El autor de El sabbat siempre encontró un pero para justificar sus mezquindades y su carácter amoral.

De izquierda a derecha, Maurice Sachs, Jean-Loup Simian, Louis Emié y Max Jacob, fotografía, Burdeos, 1926.

Maurice escribió El sabbat con dos propósitos. El primero, lo he apuntado ya, fue conseguir la absolución. Aquí jugó sucio. Cuenta, con un lenguaje rápido y descarnado, muchas anécdotas de su vida privada, pero oculta una parte de su historia y es la que lo vincula con el alto mando nazi. Quizás no supo cómo explicar al mundo su función de chivato de la Gestapo, porque lo hacía con la única intención de medrar —hay que reconocer que la lista de los intelectuales franceses colaboracionistas es, desgraciadamente, bastante larga.

El segundo propósito de Maurice Sachs fue el de consagrarse como escritor. Y lo consiguió, pues estamos frente a un relato que nos descubre a un novelista impresionante.

«Le Sabbat. Souvenirs d’ une Jeunesse orageuse», primera edición, Corra, 1946.

¡Oh…, cómo escribe Sachs! ¡Qué estimulante lectura! Comienzas el libro y tragas y tragas páginas con ganas de saber más. Y te indignas y te reconcilias con el autor, una y otra vez.

En El sabbat se mezclan la confesión y el arrepentimiento con el sarcasmo que marcó el carácter del bohemio y autodestructivo escritor. En este ajuste de cuentas el orgullo estropeó la catarsis —Sachs no pidió, de manera explícita, perdón—. En cuanto a los chismes del París de entreguerras están contados de manera tan descarada que te mantendrán sentado en el butacón.

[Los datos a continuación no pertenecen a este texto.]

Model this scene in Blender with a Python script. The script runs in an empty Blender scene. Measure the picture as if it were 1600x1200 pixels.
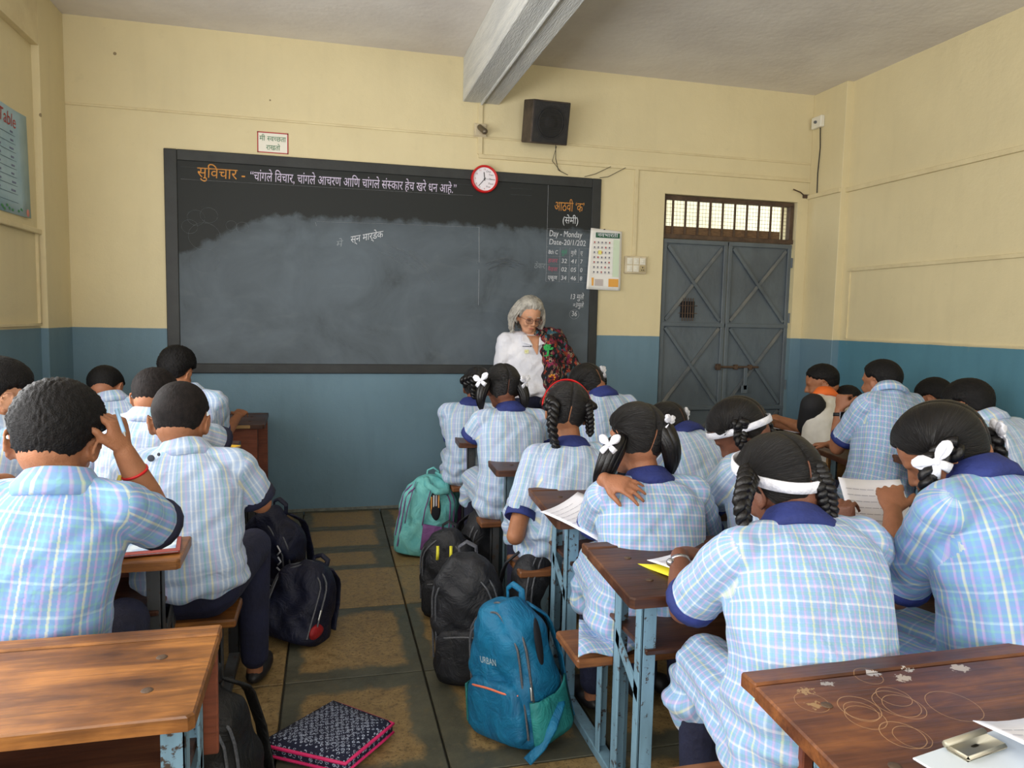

Con treinta años Maurice Sachs escribió El sabbat, vivencias de la apoteósica amoralidad de su tiempo. Cinco años más tarde, durante la evacuación de la prisión de Fuhlsbüttel a Kiel, un nazi, al verlo extenuado, le pegó un tiro y lo dejó tirado en el camino —según testigos, sucedió el 14 de abril de 1945—. Dicen que está enterrado en una fosa que pone «epígrafe anónimo». Pero existen varias versiones sobre su muerte, aunque parece que esta esta es la más acertada. Una de ellas afirma que unos presos de la cárcel de Fuhlsbüttel lo lincharon y que los perros se comieron su cuerpo. La verdad, no sé cuál final es peor.

Jean Cocteau, su amigo-enemigo escribió: «Soy la mentira que dice siempre la verdad». Esta proclama bien puede compartirla con su desleal discípulo Maurice Sachs.

En 1946, El sabbat estaba entre los títulos más vendidos en Francia. Hoy es considerado un libro de culto. En España puedes encontrarlo en el catálogo de la editorial Cabaret Voltaire.